C’est ce qu’estime notamment Robert Frances, président du conseil et chef de la direction du Groupe financier PEAK : «Rien ne va faire baisser les coûts de conformité dans les prochaines années, alors qu’on veut contrôler nos coûts. On est dans un domaine où les gens nous confient leur argent et c’est normal qu’il y ait de la conformité. Ce qu’on demande aux ACVM, c’est : « Quand on a de nouveaux coûts de conformité, est-ce qu’on peut trouver autre chose où on va éliminer des coûts ? » Par exemple, il n’y aura plus d’option avec frais d’acquisition reportés [FAR], donc tous les coûts de conformité associés à l’évaluation des FAR pourraient disparaître.»

Robert Frances est très heureux que les ACVM n’interdisent pas les commissions de suivi, mais se dit préoccupé des conséquences de l’abolition proposée des FAR.

«On est favorable à tout ce qui peut réduire les conflits d’intérêts et aider les consommateurs. Mais on est toujours inquiet quand le nombre d’options pour les clients est réduit. C’est dangereux. On préfère réglementer les choses plutôt que les interdire», indique-t-il.

«Nous n’avons presque plus de FAR dans notre firme : 7 ou 8 % de nos revenus viennent des fonds avec frais d’acquisition reportés. Ce n’est pas énorme. Mais leur abolition va affecter les clients pour qui les FAR sont utiles et les conseillers qui les utilisaient pour ces clients-là. Les ACVM vont devoir se poser la question : « Comment remplacer ce que les FAR faisaient lorsqu’ils étaient bien utilisés ? »» note Robert Frances.

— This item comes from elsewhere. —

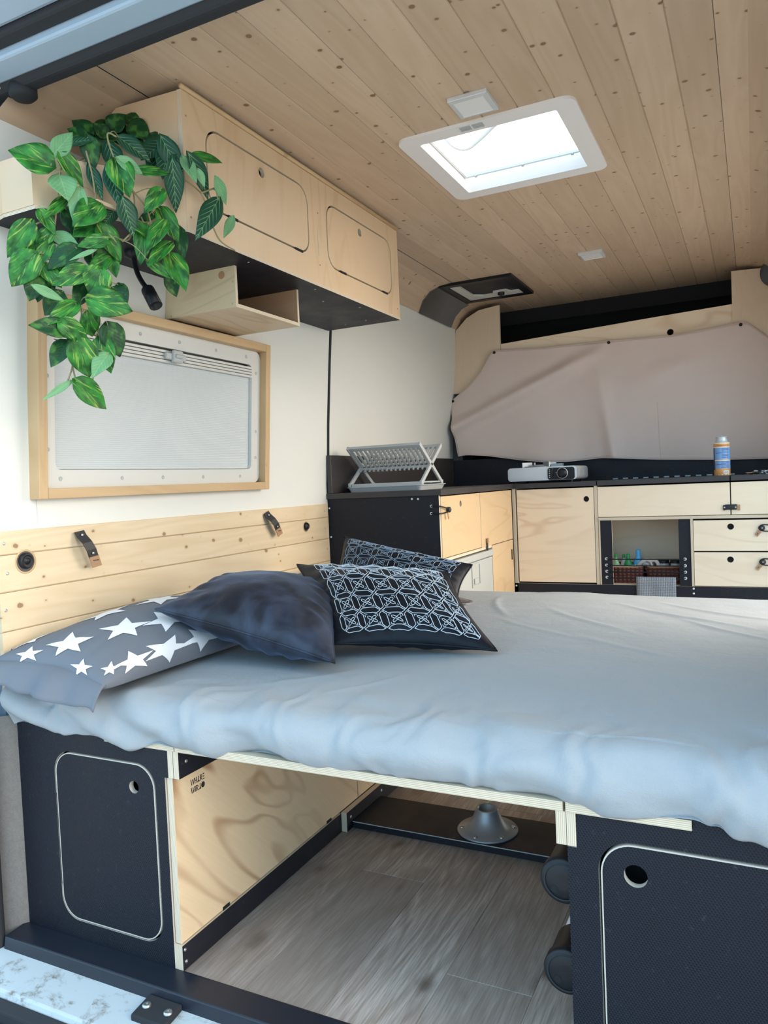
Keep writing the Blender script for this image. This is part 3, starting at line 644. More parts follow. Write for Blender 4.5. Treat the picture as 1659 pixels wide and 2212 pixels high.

Selon lui, l’abolition proposée des FAR ne facilite en rien l’accès au conseil financier. Il soupçonne que cela va créer des ennuis à la relève à court terme. Il demeure néanmoins optimiste : «Il y a 20 ans, quand les FAR étaient populaires, beaucoup de conseillers travaillaient seuls. Aujourd’hui, beaucoup de conseillers de la relève sont payés à salaire, par des conseillers seniors. De plus en plus, les conseillers sont dans des équipes et ont deux ou trois employés. Ce ne sont plus des pratiques personnelles, ils sont devenus des mini-entreprises. L’élimination des FAR n’aide pas, mais n’aura pas le même impact que si ç’avait été fait il y a 20 ans, parce que les conseillers sont maintenant des PME.»